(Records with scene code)
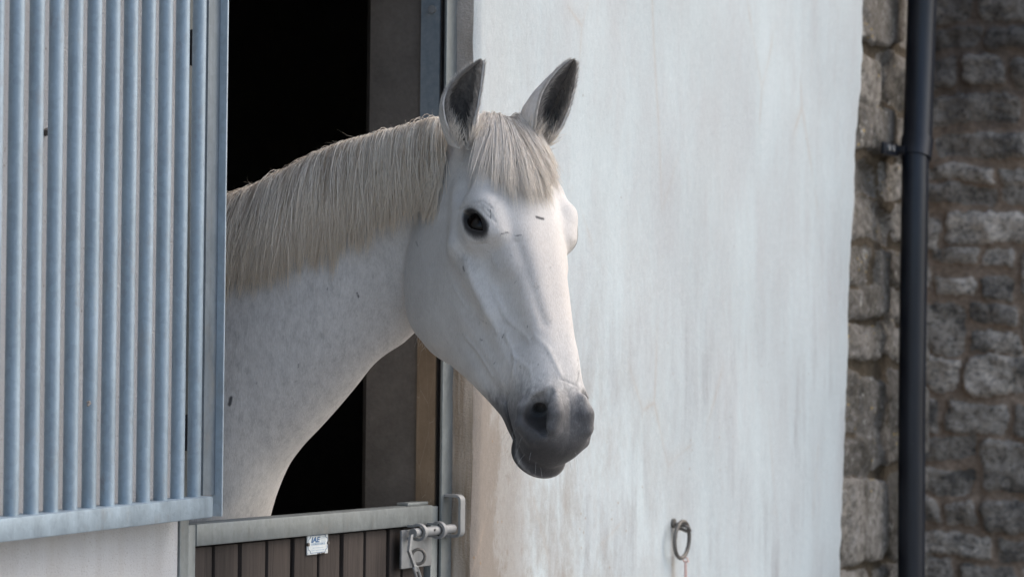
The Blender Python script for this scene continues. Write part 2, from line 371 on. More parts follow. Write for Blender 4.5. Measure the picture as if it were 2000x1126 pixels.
# painted render: one gently uneven skin with a ragged far edge and a worn edge at the doorway
zs = np.arange(0, HW+.001, .0125); nx = 190
u = np.linspace(0, 1, nx)
pz = [float(at(1690, 0, 1, YR)[2]), float(at(1668, 560, 1, YR)[2]), float(at(1645, 1126, 1, YR)[2])]
px_ = [float(at(1690, 0, 1, YR)[0]), float(at(1668, 560, 1, YR)[0]), float(at(1645, 1126, 1, YR)[0])]
edge = np.interp(zs, [0]+pz[::-1]+[HW], [px_[2]-.12]+px_[::-1]+[px_[0]+.08]) + .010*np.sin(zs*6)+.005*np.sin(zs*17+1)
EJ = np.convolve(rng.normal(size=len(zs)+8), np.ones(5)/5, 'same')[4:-4]*.30
edge = edge + np.convolve(rng.normal(size=len(zs)+8), np.ones(3)/3, 'same')[4:-4]*.006
V = []; F = []; EY = []
for i, z in enumerate(zs):
    x0 = 1.102; xx = x0+(edge[i]-x0)*u
    yy = YR + .0035*np.sin(xx*3.1+z*1.7)+.0022*np.sin(xx*9+z*4.0+1)+.0015*np.sin(z*13+xx*5) + .012*np.exp(-(edge[i]-xx)/.012) + .010*np.exp(-(xx-x0)/.006)*(1+EJ[i])
    EY.append(yy[0])
    for a, b in zip(xx, yy): V.append((a, b, z))
for i in range(len(zs)-1):
    for j in range(nx-1): F.append((i*nx+j, i*nx+j+1, (i+1)*nx+j+1, (i+1)*nx+j))
mesh_obj('painted_wall', V, F, M_plaster, B, True)
V = []; F = []; ny = 14                         # the return of the wall into the doorway
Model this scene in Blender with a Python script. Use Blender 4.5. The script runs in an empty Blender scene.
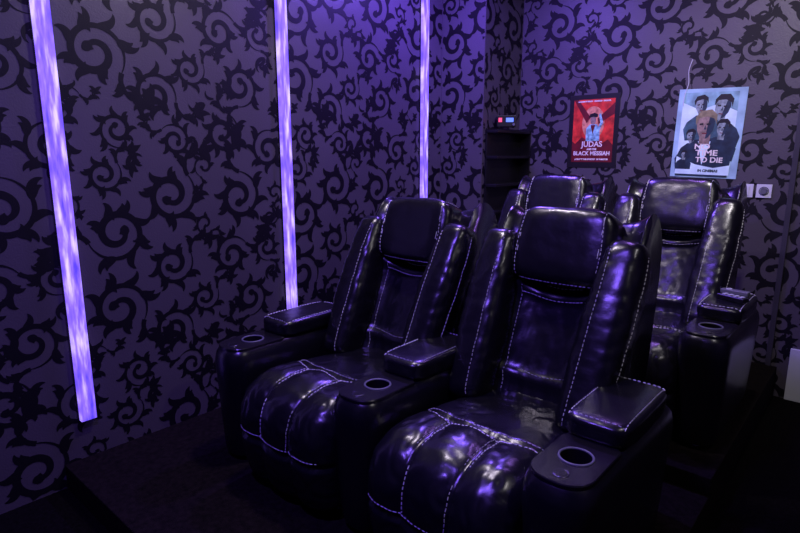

_DESCRIPTION OF THE TASK_
Without the pictures, restate all the entries above exactly.

_EXPECTED ANSWER_
The Blender Python script for this scene continues. Write part 2, from line 371 on. More parts follow. Write for Blender 4.5. Measure the picture as if it were 2000x1126 pixels.
# painted render: one gently uneven skin with a ragged far edge and a worn edge at the doorway
zs = np.arange(0, HW+.001, .0125); nx = 190
u = np.linspace(0, 1, nx)
pz = [float(at(1690, 0, 1, YR)[2]), float(at(1668, 560, 1, YR)[2]), float(at(1645, 1126, 1, YR)[2])]
px_ = [float(at(1690, 0, 1, YR)[0]), float(at(1668, 560, 1, YR)[0]), float(at(1645, 1126, 1, YR)[0])]
edge = np.interp(zs, [0]+pz[::-1]+[HW], [px_[2]-.12]+px_[::-1]+[px_[0]+.08]) + .010*np.sin(zs*6)+.005*np.sin(zs*17+1)
EJ = np.convolve(rng.normal(size=len(zs)+8), np.ones(5)/5, 'same')[4:-4]*.30
edge = edge + np.convolve(rng.normal(size=len(zs)+8), np.ones(3)/3, 'same')[4:-4]*.006
V = []; F = []; EY = []
for i, z in enumerate(zs):
    x0 = 1.102; xx = x0+(edge[i]-x0)*u
    yy = YR + .0035*np.sin(xx*3.1+z*1.7)+.0022*np.sin(xx*9+z*4.0+1)+.0015*np.sin(z*13+xx*5) + .012*np.exp(-(edge[i]-xx)/.012) + .010*np.exp(-(xx-x0)/.006)*(1+EJ[i])
    EY.append(yy[0])
    for a, b in zip(xx, yy): V.append((a, b, z))
for i in range(len(zs)-1):
    for j in range(nx-1): F.append((i*nx+j, i*nx+j+1, (i+1)*nx+j+1, (i+1)*nx+j))
mesh_obj('painted_wall', V, F, M_plaster, B, True)
V = []; F = []; ny = 14                         # the return of the wall into the doorway
Model this scene in Blender with a Python script. Use Blender 4.5. The script runs in an empty Blender scene.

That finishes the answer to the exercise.